Two movies below present demonstrations of mobile crowding -- crowding that is specific to the flankers that move with the target as opposed to flankers that surround the target in retinotopic coordinates. See the bottom of the page for the ECVP abstract for this work. The alternation rate in our demonstration is quite low (3 Hz) so the crowding you see in the first movie may not be very pronounced (this depends on the individual). The experiments showed that the strongest crowding is seen at higher rates (4 to 5 Hz or higher). In the first movie, you should fixate the center and attend to one location (our subjects attended to the bottom location) and report whether the target (3rd letter down) is a normal or left-right reversed letter (reversed here). Notice that the target on each arm is different but they all have the same version (all reversed here) so that even if you notice a different target, in this demonstation movie you will have the right answer. Click on the play button on the bottom left to start the movie.

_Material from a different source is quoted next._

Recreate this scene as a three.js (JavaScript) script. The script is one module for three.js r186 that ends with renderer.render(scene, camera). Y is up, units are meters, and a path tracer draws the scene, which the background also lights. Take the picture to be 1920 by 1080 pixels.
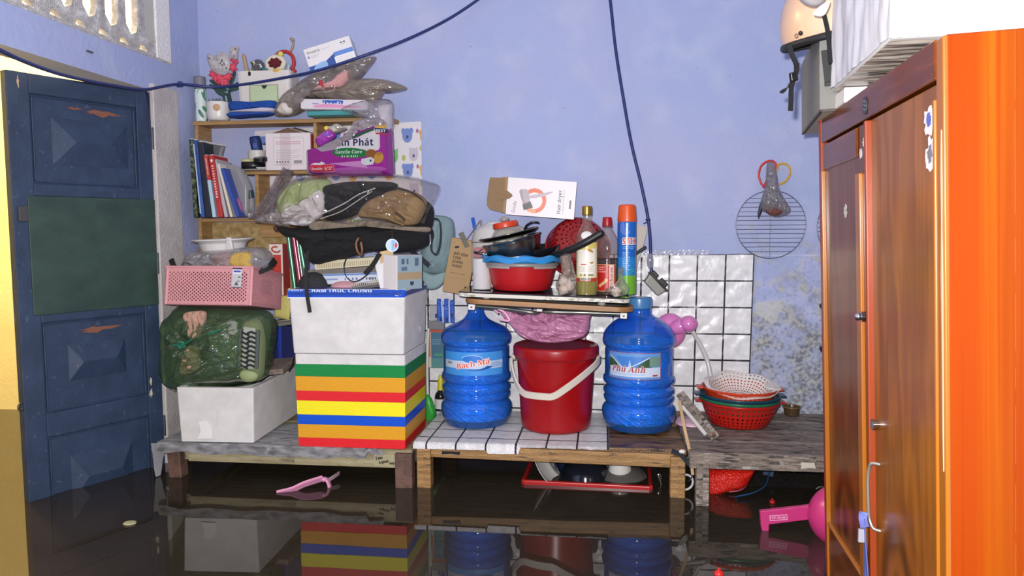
import * as THREE from 'three';
import { RoundedBoxGeometry } from 'three/addons/geometries/RoundedBoxGeometry.js';
import { ImprovedNoise } from 'three/addons/math/ImprovedNoise.js';
import { mergeGeometries, mergeVertices, toCreasedNormals } from 'three/addons/utils/BufferGeometryUtils.js';

// ---------- camera: a phone held 0.9 m above the flood water, turned a little left and down ----------
const scene = new THREE.Scene();
scene.background = new THREE.Color(0x000000);
const camera = new THREE.PerspectiveCamera(2 * Math.atan(540 / 1400) * 180 / Math.PI, 16 / 9, 0.05, 30);
camera.position.set(0, 0.9, 0);
camera.rotation.order = 'YXZ';
camera.rotation.set(-4.46 * Math.PI / 180, 6.92 * Math.PI / 180, -0.005);
camera.updateMatrixWorld(); camera.updateProjectionMatrix();
const renderer = new THREE.WebGLRenderer({ antialias: true });
renderer.toneMapping = THREE.LinearToneMapping;
renderer.toneMappingExposure = 1.0;
renderer.shadowMap.enabled = true;
scene.add(camera);

// ---------- lights: the phone's flash beside the lens, a warm lamp in the neighbouring room ----------
const FLASH_POWER = 19.5, OUTER_LAMP = 11;
const flashAt = new THREE.Vector3(-0.03, 0.945, 0.012);
const flash = new THREE.PointLight(0xfffdfb, FLASH_POWER); flash.name = 'flash_light';
flash.position.copy(flashAt); flash.castShadow = true; flash.shadow.radius = 0.6; scene.add(flash);
const outerAt = new THREE.Vector3(-2.55, 2.2, -2.72);
const outer = new THREE.PointLight(0xffeec4, OUTER_LAMP); outer.name = 'outer_room_lamp_light';
outer.position.copy(outerAt); outer.castShadow = true; outer.shadow.radius = 2; scene.add(outer);

// ---------- helpers ----------
const R = (d) => d * Math.PI / 180, V = (x, y, z) => new THREE.Vector3(x, y, z), V2 = (x, y) => new THREE.Vector2(x, y);
const ray = (px, py) => V((px - 960) / 1400, (540 - py) / 1400, -1).applyQuaternion(camera.quaternion);
const Z = (px, py, z) => { const d = ray(px, py); return d.multiplyScalar(z / d.z).add(camera.position); };          // the point of the plane z = const behind a pixel
const Y = (px, py, y) => { const d = ray(px, py); return d.multiplyScalar((y - 0.9) / d.y).add(camera.position); };
const X = (px, py, x) => { const d = ray(px, py); return d.multiplyScalar(x / d.x).add(camera.position); };
const pn = new ImprovedNoise();
const nz = (x, y, z = 0.37) => pn.noise(x, y, z);
const fbm = (x, y, z = 0.37, o = 4) => { let s = 0, a = 0.5, f = 1; for (let i = 0; i < o; i++) { s += a * pn.noise(x * f, y * f, z + i * 7.3); a *= 0.5; f *= 2.03; } return s; };
let seed = 12345; const rnd = () => { seed = (seed * 1664525 + 1013904223) >>> 0; return seed / 4294967296; };
const clamp = (x, a = 0, b = 1) => Math.min(b, Math.max(a, x)), lerp = (a, b, t) => a + (b - a) * t, sst = (a, b, x) => { const t = clamp((x - a) / (b - a)); return t * t * (3 - 2 * t); };
const used = {};
function numbered(n) { used[n] = (used[n] || 0) + 1; return used[n] === 1 ? n : `${n}_${String(used[n] - 1).padStart(3, '0')}`; }
function put(o, pos, r = [0, 0, 0]) { o.position.copy(pos); o.rotation.set(...r); return o; }
function shade(o) { o.castShadow = true; o.receiveShadow = true; return o; }
function thing(name, label, category, pos = V(0, 0, 0), rot = [0, 0, 0], group) {
  const o = new THREE.Group(); o.name = numbered(name); scene.add(put(o, pos, rot));
  o.userData = { label, category }; if (group) o.userData.group = group;
  return o;
}
function part(parent, name, geo, mat, pos, rot, label) {
  const m = shade(new THREE.Mesh(geo, mat)); m.name = name; parent.add(m);
  if (pos) put(m, pos, rot); if (label) m.userData.label = label;
  return m;
}
function solo(name, label, category, geo, mat, pos = V(0, 0, 0), rot = [0, 0, 0], group) {
  const m = shade(new THREE.Mesh(geo, mat)); m.name = numbered(name); scene.add(put(m, pos, rot));
  m.userData = { label, category }; if (group) m.userData.group = group;
  return m;
}
function struct(name, geo, mat, pos = V(0, 0, 0), rot = [0, 0, 0], parent) {
  const m = shade(new THREE.Mesh(geo, mat)); m.name = parent ? name : numbered(name); (parent || scene).add(put(m, pos, rot));
  if (!parent) m.userData.kind = 'structure';
  return m;
}
// uv in metres, by the main direction of each triangle
function uvm(g0, s = 1) {
  const g = g0.index ? g0.toNonIndexed() : g0, p = g.attributes.position, n = p.count, uv = new Float32Array(n * 2), a = V(), b = V(), c = V();
  for (let i = 0; i < n; i += 3) {
    a.fromBufferAttribute(p, i); b.fromBufferAttribute(p, i + 1); c.fromBufferAttribute(p, i + 2);
    const nn = b.clone().sub(a).cross(c.clone().sub(a)), x = Math.abs(nn.x), y = Math.abs(nn.y), z = Math.abs(nn.z);
    [a, b, c].forEach((q, k) => { const [u, v] = z >= x && z >= y ? [q.x, q.y] : x >= y ? [q.z, q.y] : [q.x, q.z]; uv[(i + k) * 2] = u * s; uv[(i + k) * 2 + 1] = v * s; });
  }
  g.setAttribute('uv', new THREE.BufferAttribute(uv, 2));
  return g;
}
const rb = (w, h, d, r = 0.003, seg = 2) => uvm(new RoundedBoxGeometry(w, h, d, seg, Math.min(r, w * 0.49, h * 0.49, d * 0.49)));
const at = (g, x = 0, y = 0, z = 0, rx = 0, ry = 0, rz = 0) => g.applyMatrix4(new THREE.Matrix4().makeRotationFromEuler(new THREE.Euler(rx, ry, rz)).setPosition(x, y, z));
const merge = (list) => mergeGeometries(list.map((g) => { const q = g.index ? g.toNonIndexed() : g; for (const k of Object.keys(q.attributes)) if (!['position', 'normal', 'uv'].includes(k)) q.deleteAttribute(k); q.clearGroups?.(); return q; }));
const lathe = (pts, seg = 48) => new THREE.LatheGeometry(pts.map(([r, y]) => V2(r, y)), seg);
function smoothLathe(pts, seg = 48, n = 60) { const c = new THREE.SplineCurve(pts.map(([r, y]) => V2(r, y))); return new THREE.LatheGeometry(c.getPoints(n), seg); }
function tube(pts, r = 0.003, seg = 40, rad = 8, closed = false) { return new THREE.TubeGeometry(new THREE.CatmullRomCurve3(pts.map((p) => Array.isArray(p) ? V(...p) : p), closed, 'centripetal'), seg, r, rad, closed); }
function capped(pts, r, seg = 40, rad = 8) { const P = pts.map((p) => Array.isArray(p) ? V(...p) : p); return merge([tube(P, r, seg, rad), at(new THREE.SphereGeometry(r, rad, 6), ...P[0].toArray()), at(new THREE.SphereGeometry(r, rad, 6), ...P[P.length - 1].toArray())]); }
function shapeOf(pts) { const s = new THREE.Shape(); pts.forEach(([x, y], i) => i ? s.lineTo(x, y) : s.moveTo(x, y)); s.closePath(); return s; }
function prism(pts, depth, bevel = 0, holes = []) {
  const s = Array.isArray(pts) ? shapeOf(pts) : pts; holes.forEach((h) => s.holes.push(h));
  const g = new THREE.ExtrudeGeometry(s, { depth, bevelEnabled: bevel > 0, bevelThickness: bevel, bevelSize: bevel, bevelOffset: -bevel, bevelSegments: 2, curveSegments: 16 });
  return uvm(g.translate(0, 0, -depth / 2));
}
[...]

Next we add a guide that jumps from location to location, timed so that it lands on each arm when only the target is there. In addition, we move the whole array one position on each frame so the same letter is present all the time where you are attending. Fixate again and follow the light sector with attention as it moves, noticing whether the target is normal or left-right reversed (reversed here). If you are like our subjects, you may find this moving target easier to see than the stationary one, suggesting that crowding is non-retinotopic: it depends on the flankers that move with the target, not those that surround it in retintopic coordinates.

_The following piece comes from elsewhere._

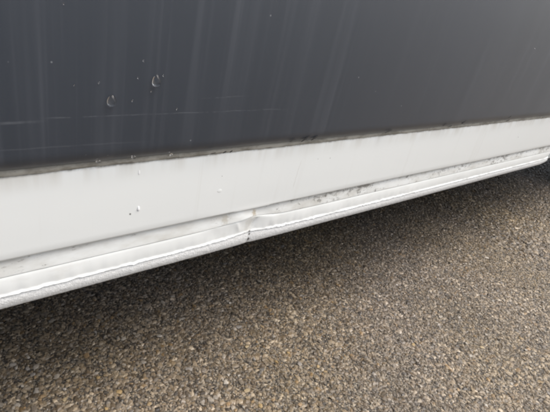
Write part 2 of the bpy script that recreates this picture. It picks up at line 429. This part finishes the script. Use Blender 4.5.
# dark cladding, curved section with a rounded lower lip
def clad_prof(x):
    w = 0.0010*n3(x*1.7, 3) + 0.0004*n3(x*9, 5)
    e = 0.0007*n3(x*11, 8)
    zb = 0.3838 + e; P = [(D+0.010, zb+0.003)]
    r = 0.013; rz = 0.021
    for i in range(9):
        a = -math.pi/2 - (math.pi/2)*i/8
        P.append((D+0.003 + r*math.cos(a), zb + rz + rz*math.sin(a)))
    for z, o in ((0.44, 0.0115), (0.50, 0.0135), (0.56, 0.0145), (0.62, 0.0145), (0.68, 0.0135), (0.74, 0.0125), (0.775, 0.0115)):
        P.append((D - o + w, z))
    P += [(D-0.008+w, 0.790), (D+0.0, 0.799), (D+0.010, 0.800)]
    return P
v, f = closed_sweep(frange(X0, X2, 0.02), clad_prof)
clad = part('side_cladding', v, f, MAT['clad'])
clad['label'] = 'dark grey satin side cladding with dried water runs'

# sealant strip in the joint, its colour carries shade as well as grime
def seal_prof(x):
    e = 0.0009*n3(x*14, 1) + 0.0006*n3(x*45, 2) + (0.0012 if x < 0.16 else 0)*0
    b = 0.3775 + e
    return [(D+0.009, 0.390), (D+0.0008, 0.3895), (D-0.0004, 0.384), (D-0.0012+0.0004*n3(x*30, 4), 0.3803), (D-0.0004, b+0.0003), (D+0.003, b-0.0004), (D+0.009, b-0.0006)]
v, f = closed_sweep(frange(X0, X2, 0.004), seal_prof)
part('seal_strip', v, f, MAT['seal'])

# white lower panel
ZB = zc(-0.3485, D)
def band_prof(x):
    w = 0.0007*n3(x*2.1, 11)
    g = math.exp(-((x-XD)/0.10)**2)
    P = [(D+0.012, 0.3805), (D+0.004, 0.3805), (D+0.0022, 0.3800), (D+0.0010, 0.3770), (D+0.0002, 0.3735)]
    for i in range(1, 12):
        z = 0.3735 + (ZB+0.003-0.3735)*i/11
        P.append((D + w - 0.0006*math.sin(math.pi*i/11) + 0.0008*g*(i/11)**2, z))
    e = 0.0004*n3(x*8, 6)
    P += [(D+w+0.0006, ZB+0.001+e), (D+w+0.0022, ZB+e), (D+0.006, ZB+0.0006+e), (D+0.012, ZB+0.002)]
    return P
v, f = closed_sweep(frange(X0, X2, 0.012), band_prof)
part('lower_side_panel', v, f, MAT['band'])

# sill: flange (recess), face, rough stone-guard coating, all pushed up at the dent
def dent(x):
    d = x - XD
    return math.exp(-(d/0.055)**2), math.exp(-abs(d)/0.045), math.exp(-abs(d)/0.005)
def crease_z(x):
    g, c, s = dent(x)
    return zc(-0.3685, D+0.004) + 0.0038*g + 0.0030*c + 0.0004*n3(x*6, 2)
def endlift(x):
    return max(0.0, (x - (X1-0.06))/0.06)
def flange_prof(x):
    g, c, s = dent(x)
    y = D + 0.0056 + 0.0006*n3(x*9, 21) + 0.002*g*math.sin((x-XD)*60)
    z = crease_z(x)
    return [(D+0.03, 0.288), (y+0.0004, 0.286), (y, 0.272), (y-0.0012, 0.262), (y-0.0032, z+0.002), (y-0.0031, z-0.0004), (y+0.004, z-0.001), (D+0.03, z-0.002)]
xs_f = frange(X0, X2, 0.005)
v, f = closed_sweep(xs_f, flange_prof); part('sill_flange', v, f, MAT['flange'])
xs_s = frange(X0, XD-0.15, 0.0035) + frange(XD-0.15, XD+0.15, 0.002)[1:] + frange(XD+0.15, X1, 0.0035)[1:]
def edge_pt(x):
    g, c, s = dent(x)
    jag = 0.0009*n3(x*55, 7) + 0.0013*n3(x*130, 8) + 0.0010*n3(x*320, 9)
    jag *= 1.0 if x < XD + 0.5 else 0.45
    y = D + 0.0004 + 0.0042*c + 0.0006*n3(x*5, 31)
    z = zc(-0.398, y) + 0.0062*c + 0.001*g + jag
    z += 0.004*endlift(x)**2
    return y, z
def sill_prof(x):
    g, c, s = dent(x)
    zt = crease_z(x) - 0.0012
    yt = D + 0.0024
    ye, ze = edge_pt(x)
    P = [(D+0.03, zt-0.0005), (yt+0.002, zt-0.0002), (yt+0.0004, zt-0.0003)]
    lipw = 0.55 + 0.55*n3(x*23, 51) + 0.35*n3(x*90, 52)
    lipw = max(0.15, min(1.0, lipw))*(1 - 0.6*math.exp(-((x-XD)/0.01)**2))
    yf, zf = ye + 0.0020*lipw, ze + 0.0024         # foot of the face, before the lip rolls out
    for i in range(1, 13):
        t = i/12
        sn = math.sin(math.pi*t)
        bul = 0.0006*sn
        k1 = math.exp(-abs(x-XD+0.030-0.010*t)/0.005); k2 = math.exp(-abs(x-XD-0.012*(1-t))/0.0035)
        k3 = math.exp(-abs(x-XD-0.045)/0.014); k4 = math.exp(-abs(x-XD+0.072)/0.016)
        buck = (-0.0016*k1 + 0.0030*k2 - 0.0012*k3 + 0.0010*k4)*math.sin(math.pi*min(1, 0.12+t*0.85))
        P.append((yt + (yf-yt)*t - bul + 0.0012*g*sn + buck, zt - 0.0006 + (zf-zt+0.0006)*t))
    P.append((ye+0.0007*lipw, ze+0.0012))
    P += [(ye-0.0003*lipw, ze+0.0004), (ye-0.0008*lipw, ze-0.0005), (ye+0.0002, ze-0.0014), (ye+0.004, ze-0.0015), (D+0.03, ze-0.001)]
    return P
v, f = closed_sweep(xs_s, sill_prof)
sill = part('sill', v, f, MAT['sill'], True, 42)
sill['label'] = 'white sill kinked and creased upwards by a dent'
def under_prof(x):
    g, c, s = dent(x)
    ye, ze = edge_pt(x)
    yb = D + 0.0016 + 0.0025*c + 0.0016*s; zb = zc(-0.4155, yb) + 0.0016*c + 0.0009*s + 0.0006*n3(x*4, 41) + 0.006*endlift(x)**2
    P = [(D+0.03, ze-0.0022), (ye+0.003, ze-0.0020)]
    for i in range(0, 11):
        t = i/10
        bul = 0.0018*math.sin(math.pi*t)
        nz = 0.00045*n3(x*230, t*9, 3) + 0.0003*n3(x*480, t*17, 9)
        P.append((ye + 0.0014 + (yb-ye-0.0014)*t - bul + nz, ze - 0.0016 + (zb-ze+0.0016)*t))
    P += [(yb+0.002, zb-0.0012), (yb+0.006, zb-0.0012), (D+0.03, zb+0.0)]
    return P
v, f = closed_sweep(xs_s, under_prof)
un = link_mesh('underseal_coating', v, f, MAT['under'], sill, True); fix_normals(un, 70)
un['label'] = 'rough grey-white stone guard coating under the sill edge'

def end_prof(x):
    zt = crease_z(x) - 0.0012
    return [(D+0.03, zt), (D+0.006, zt-0.0004), (D+0.0045, zt-0.0012), (D+0.0005, 0.238), (D-0.0015, 0.229), (D-0.0005, 0.222), (D+0.005, 0.2165), (D+0.03, 0.2165)]
v, f = closed_sweep(frange(X1+0.003, X2, 0.02), end_prof); part('sill_end_piece', v, f, MAT['sill'])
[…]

Sixteen radial arms of 5 letters each extend from fixation -- the first and last two letters on each arm are distractors while the middle letter is the target. The display has two counterphasing frames: in one, even arms show only the targets without distractors and odd arms show only the distractors without the targets; in the other frame, odd arms show distractors and even arms, the targets. The two frames alternate rapidly so that each flickering target is flanked by flickering distractors. However, when a guide (a faint radial sector enclosing one arm) moves from arm to arm in step with the counterphase alternation, the arm within the guide contains ONLY the target and no flankers. Targets are presented either in normal or mirror reversed orientation. Subjects fixate the center of the array and report the orientation of the target. RESULTS: Without the guide and with attention directed to one fixed location, there is substantial interference from the flanking letters. When following the guide with attention, however, crowding is greatly reduced. CONCLUSION: Crowding is generated by the flankers that move with the moving target and not by the flankers that surround it locally in retinotopic coordinates.